[Records with scene code]
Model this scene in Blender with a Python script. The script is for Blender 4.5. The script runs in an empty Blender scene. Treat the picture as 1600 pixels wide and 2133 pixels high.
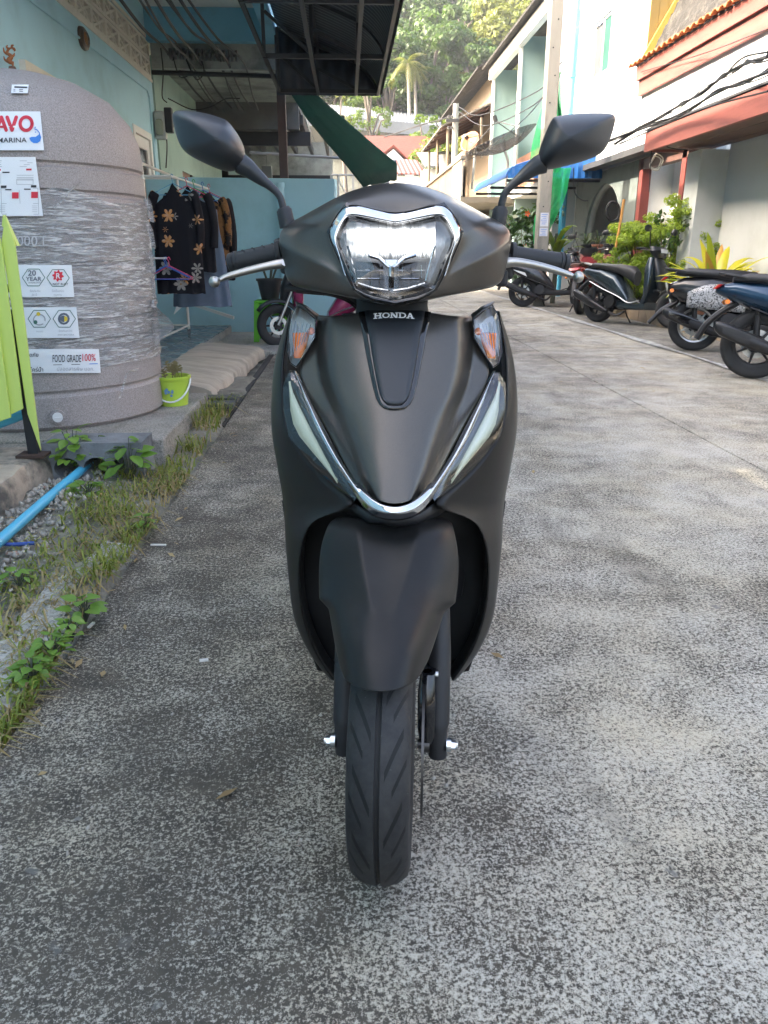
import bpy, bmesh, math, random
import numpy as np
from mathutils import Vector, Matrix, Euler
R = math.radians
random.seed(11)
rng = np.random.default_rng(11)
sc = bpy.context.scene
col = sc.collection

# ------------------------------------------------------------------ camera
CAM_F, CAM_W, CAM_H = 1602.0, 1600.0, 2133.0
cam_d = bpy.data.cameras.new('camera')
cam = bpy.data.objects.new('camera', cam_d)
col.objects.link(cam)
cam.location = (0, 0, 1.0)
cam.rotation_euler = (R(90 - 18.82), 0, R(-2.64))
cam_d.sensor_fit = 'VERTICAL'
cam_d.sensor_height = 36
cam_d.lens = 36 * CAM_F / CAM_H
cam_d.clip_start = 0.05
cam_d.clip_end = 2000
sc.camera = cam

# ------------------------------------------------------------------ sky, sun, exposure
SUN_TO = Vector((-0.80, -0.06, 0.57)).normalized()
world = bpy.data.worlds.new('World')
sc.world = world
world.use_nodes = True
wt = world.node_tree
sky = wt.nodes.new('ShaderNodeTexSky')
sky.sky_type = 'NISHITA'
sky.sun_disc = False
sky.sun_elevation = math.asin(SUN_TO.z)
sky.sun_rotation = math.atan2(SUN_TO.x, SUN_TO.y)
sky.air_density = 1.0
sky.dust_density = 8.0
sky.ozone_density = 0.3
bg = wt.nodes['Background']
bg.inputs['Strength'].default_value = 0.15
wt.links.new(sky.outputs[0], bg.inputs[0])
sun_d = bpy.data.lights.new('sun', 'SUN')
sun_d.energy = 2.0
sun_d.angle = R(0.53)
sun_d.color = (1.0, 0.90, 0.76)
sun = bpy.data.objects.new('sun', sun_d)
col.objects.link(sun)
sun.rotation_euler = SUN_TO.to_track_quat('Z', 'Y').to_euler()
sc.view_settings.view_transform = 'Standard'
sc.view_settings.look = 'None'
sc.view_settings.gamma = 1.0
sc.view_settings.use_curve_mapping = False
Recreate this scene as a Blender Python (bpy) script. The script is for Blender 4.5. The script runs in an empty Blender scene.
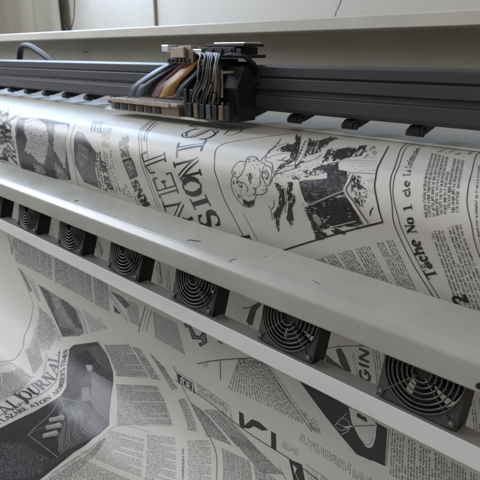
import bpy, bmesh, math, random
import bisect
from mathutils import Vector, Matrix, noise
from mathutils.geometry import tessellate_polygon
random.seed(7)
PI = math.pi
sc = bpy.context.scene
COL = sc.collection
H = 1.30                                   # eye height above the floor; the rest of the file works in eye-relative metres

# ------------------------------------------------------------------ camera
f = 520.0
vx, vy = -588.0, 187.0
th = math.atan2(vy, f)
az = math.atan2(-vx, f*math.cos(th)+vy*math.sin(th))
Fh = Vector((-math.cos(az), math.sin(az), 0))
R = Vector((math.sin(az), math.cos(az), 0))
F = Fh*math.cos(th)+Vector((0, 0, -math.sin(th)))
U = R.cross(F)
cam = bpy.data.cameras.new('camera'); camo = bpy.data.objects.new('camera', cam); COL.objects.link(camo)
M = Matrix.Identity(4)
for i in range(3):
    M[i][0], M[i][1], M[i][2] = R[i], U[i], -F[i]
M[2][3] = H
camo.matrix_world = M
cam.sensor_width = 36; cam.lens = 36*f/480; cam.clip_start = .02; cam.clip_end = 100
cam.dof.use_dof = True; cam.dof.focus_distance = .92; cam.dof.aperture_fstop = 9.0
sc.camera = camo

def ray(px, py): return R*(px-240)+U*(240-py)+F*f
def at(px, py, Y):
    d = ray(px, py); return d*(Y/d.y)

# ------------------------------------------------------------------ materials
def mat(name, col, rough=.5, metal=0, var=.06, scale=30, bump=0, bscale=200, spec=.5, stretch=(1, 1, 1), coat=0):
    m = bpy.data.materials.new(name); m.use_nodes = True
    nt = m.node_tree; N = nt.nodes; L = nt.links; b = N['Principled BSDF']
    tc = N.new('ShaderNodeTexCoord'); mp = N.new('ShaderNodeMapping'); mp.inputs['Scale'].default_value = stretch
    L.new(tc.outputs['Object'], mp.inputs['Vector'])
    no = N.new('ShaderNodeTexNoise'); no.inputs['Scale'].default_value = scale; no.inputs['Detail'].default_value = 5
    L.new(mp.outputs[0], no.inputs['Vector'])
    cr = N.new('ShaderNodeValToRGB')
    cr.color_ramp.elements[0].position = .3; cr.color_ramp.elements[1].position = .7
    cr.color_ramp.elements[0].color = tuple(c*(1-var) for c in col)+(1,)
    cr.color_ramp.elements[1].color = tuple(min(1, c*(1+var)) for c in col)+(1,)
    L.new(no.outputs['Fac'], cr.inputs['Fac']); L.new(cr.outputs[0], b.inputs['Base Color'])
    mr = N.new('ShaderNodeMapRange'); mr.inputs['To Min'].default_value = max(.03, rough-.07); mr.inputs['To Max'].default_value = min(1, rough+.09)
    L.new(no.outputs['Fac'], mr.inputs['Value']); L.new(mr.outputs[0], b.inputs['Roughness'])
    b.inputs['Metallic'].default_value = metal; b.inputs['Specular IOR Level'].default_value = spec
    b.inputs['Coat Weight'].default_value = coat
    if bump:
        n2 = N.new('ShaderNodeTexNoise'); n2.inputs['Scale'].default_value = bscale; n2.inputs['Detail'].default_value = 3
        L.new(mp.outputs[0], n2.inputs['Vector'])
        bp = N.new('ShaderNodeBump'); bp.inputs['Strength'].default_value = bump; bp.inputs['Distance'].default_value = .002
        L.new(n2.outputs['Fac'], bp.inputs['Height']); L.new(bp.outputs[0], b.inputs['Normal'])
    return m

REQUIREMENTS
The records above are to be restated exactly, without their pictures.

SOLVED EXERCISE
Model this scene in Blender with a Python script. The script is for Blender 4.5. The script runs in an empty Blender scene. Treat the picture as 1600 pixels wide and 2133 pixels high.
import bpy, bmesh, math, random
import numpy as np
from mathutils import Vector, Matrix, Euler
R = math.radians
random.seed(11)
rng = np.random.default_rng(11)
sc = bpy.context.scene
col = sc.collection

# ------------------------------------------------------------------ camera
CAM_F, CAM_W, CAM_H = 1602.0, 1600.0, 2133.0
cam_d = bpy.data.cameras.new('camera')
cam = bpy.data.objects.new('camera', cam_d)
col.objects.link(cam)
cam.location = (0, 0, 1.0)
cam.rotation_euler = (R(90 - 18.82), 0, R(-2.64))
cam_d.sensor_fit = 'VERTICAL'
cam_d.sensor_height = 36
cam_d.lens = 36 * CAM_F / CAM_H
cam_d.clip_start = 0.05
cam_d.clip_end = 2000
sc.camera = cam

# ------------------------------------------------------------------ sky, sun, exposure
SUN_TO = Vector((-0.80, -0.06, 0.57)).normalized()
world = bpy.data.worlds.new('World')
sc.world = world
world.use_nodes = True
wt = world.node_tree
sky = wt.nodes.new('ShaderNodeTexSky')
sky.sky_type = 'NISHITA'
sky.sun_disc = False
sky.sun_elevation = math.asin(SUN_TO.z)
sky.sun_rotation = math.atan2(SUN_TO.x, SUN_TO.y)
sky.air_density = 1.0
sky.dust_density = 8.0
sky.ozone_density = 0.3
bg = wt.nodes['Background']
bg.inputs['Strength'].default_value = 0.15
wt.links.new(sky.outputs[0], bg.inputs[0])
sun_d = bpy.data.lights.new('sun', 'SUN')
sun_d.energy = 2.0
sun_d.angle = R(0.53)
sun_d.color = (1.0, 0.90, 0.76)
sun = bpy.data.objects.new('sun', sun_d)
col.objects.link(sun)
sun.rotation_euler = SUN_TO.to_track_quat('Z', 'Y').to_euler()
sc.view_settings.view_transform = 'Standard'
sc.view_settings.look = 'None'
sc.view_settings.gamma = 1.0
sc.view_settings.use_curve_mapping = False
Recreate this scene as a Blender Python (bpy) script. The script is for Blender 4.5. The script runs in an empty Blender scene.
import bpy, bmesh, math, random
import bisect
from mathutils import Vector, Matrix, noise
from mathutils.geometry import tessellate_polygon
random.seed(7)
PI = math.pi
sc = bpy.context.scene
COL = sc.collection
H = 1.30                                   # eye height above the floor; the rest of the file works in eye-relative metres

# ------------------------------------------------------------------ camera
f = 520.0
vx, vy = -588.0, 187.0
th = math.atan2(vy, f)
az = math.atan2(-vx, f*math.cos(th)+vy*math.sin(th))
Fh = Vector((-math.cos(az), math.sin(az), 0))
R = Vector((math.sin(az), math.cos(az), 0))
F = Fh*math.cos(th)+Vector((0, 0, -math.sin(th)))
U = R.cross(F)
cam = bpy.data.cameras.new('camera'); camo = bpy.data.objects.new('camera', cam); COL.objects.link(camo)
M = Matrix.Identity(4)
for i in range(3):
    M[i][0], M[i][1], M[i][2] = R[i], U[i], -F[i]
M[2][3] = H
camo.matrix_world = M
cam.sensor_width = 36; cam.lens = 36*f/480; cam.clip_start = .02; cam.clip_end = 100
cam.dof.use_dof = True; cam.dof.focus_distance = .92; cam.dof.aperture_fstop = 9.0
sc.camera = camo

def ray(px, py): return R*(px-240)+U*(240-py)+F*f
def at(px, py, Y):
    d = ray(px, py); return d*(Y/d.y)

# ------------------------------------------------------------------ materials
def mat(name, col, rough=.5, metal=0, var=.06, scale=30, bump=0, bscale=200, spec=.5, stretch=(1, 1, 1), coat=0):
    m = bpy.data.materials.new(name); m.use_nodes = True
    nt = m.node_tree; N = nt.nodes; L = nt.links; b = N['Principled BSDF']
    tc = N.new('ShaderNodeTexCoord'); mp = N.new('ShaderNodeMapping'); mp.inputs['Scale'].default_value = stretch
    L.new(tc.outputs['Object'], mp.inputs['Vector'])
    no = N.new('ShaderNodeTexNoise'); no.inputs['Scale'].default_value = scale; no.inputs['Detail'].default_value = 5
    L.new(mp.outputs[0], no.inputs['Vector'])
    cr = N.new('ShaderNodeValToRGB')
    cr.color_ramp.elements[0].position = .3; cr.color_ramp.elements[1].position = .7
    cr.color_ramp.elements[0].color = tuple(c*(1-var) for c in col)+(1,)
    cr.color_ramp.elements[1].color = tuple(min(1, c*(1+var)) for c in col)+(1,)
    L.new(no.outputs['Fac'], cr.inputs['Fac']); L.new(cr.outputs[0], b.inputs['Base Color'])
    mr = N.new('ShaderNodeMapRange'); mr.inputs['To Min'].default_value = max(.03, rough-.07); mr.inputs['To Max'].default_value = min(1, rough+.09)
    L.new(no.outputs['Fac'], mr.inputs['Value']); L.new(mr.outputs[0], b.inputs['Roughness'])
    b.inputs['Metallic'].default_value = metal; b.inputs['Specular IOR Level'].default_value = spec
    b.inputs['Coat Weight'].default_value = coat
    if bump:
        n2 = N.new('ShaderNodeTexNoise'); n2.inputs['Scale'].default_value = bscale; n2.inputs['Detail'].default_value = 3
        L.new(mp.outputs[0], n2.inputs['Vector'])
        bp = N.new('ShaderNodeBump'); bp.inputs['Strength'].default_value = bump; bp.inputs['Distance'].default_value = .002
        L.new(n2.outputs['Fac'], bp.inputs['Height']); L.new(bp.outputs[0], b.inputs['Normal'])
    return m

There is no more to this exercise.